ブラジルサッカーの聖地で、五輪サッカーの決勝が行われるマラカナンスタジアムが、窮地に立たされている。現在、高い人気を誇るサッカー州リーグさえも開催されず、宝の持ち腐れとなっている。

 地元報道などによると、マラカナンはリオデジャネイロ州が管理するが、13年頃から運営をゼネコンに委託している。毎年10億円以上の赤字がかさみ、マラカナンとは別問題だが、政治家と建設業界の「膨大な建設費用」を巡る癒着が明るみに出てゼネコンが窮地に陥った。州も経済的な問題で、運営に消極的だ。その結果、運営主体は中ぶらりんの状態になっている。

 現在は組織委が五輪に向けて管理している。
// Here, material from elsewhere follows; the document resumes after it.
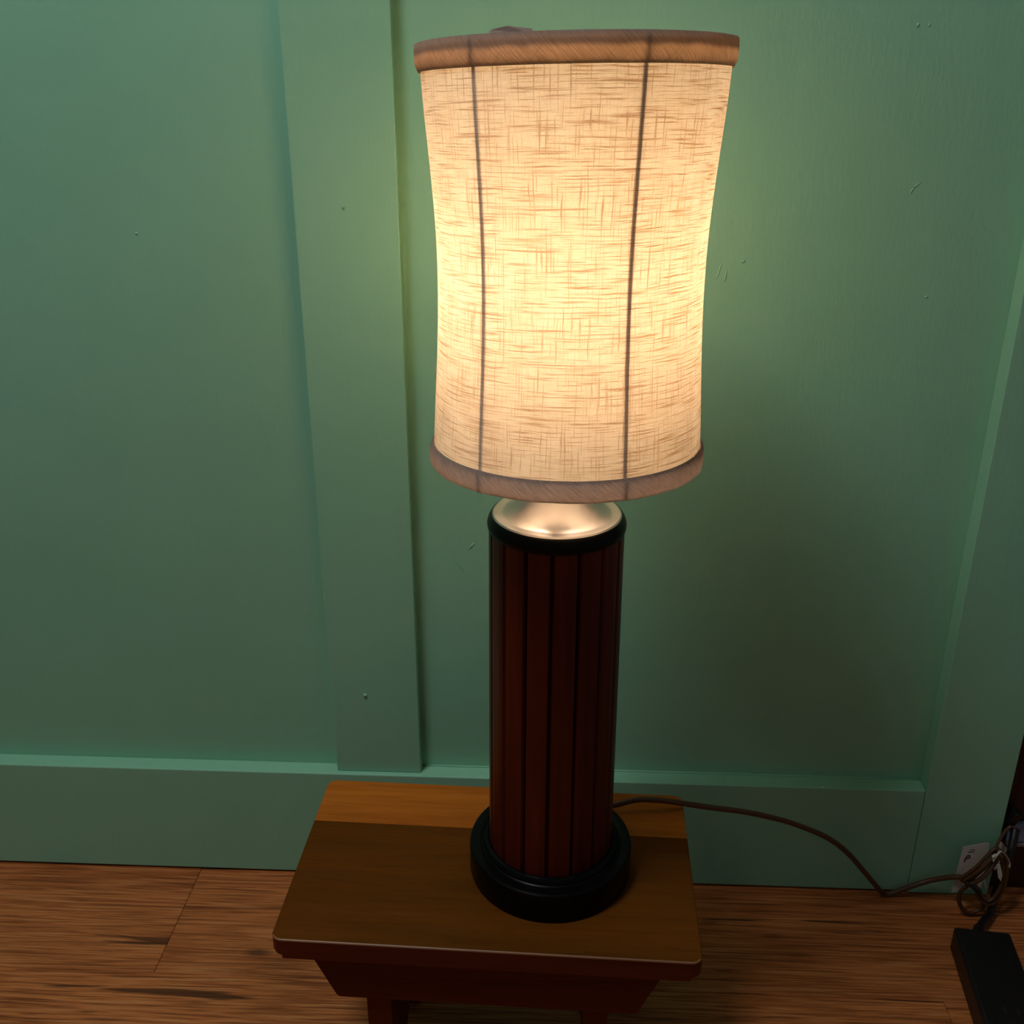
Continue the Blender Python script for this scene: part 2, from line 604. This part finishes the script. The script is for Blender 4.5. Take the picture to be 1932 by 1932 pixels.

開閉会式のリハーサルなどで使用しているが、五輪閉幕後もしばらく利用できず、その間の収益は見込めない。

 その構造は東京五輪と重なる。1590億円という税金が投入される新国立競技場は、一般市民にとってその膨大な資金が具体的にどう使われるかは分かりづらい。また、組織委に7カ月間の使用中止を打診された神宮球場も、その間の収益減と補償費の問題が未解決だ。リオのように、うやむやにして五輪シーズンを迎えることだけは避けたいところだ。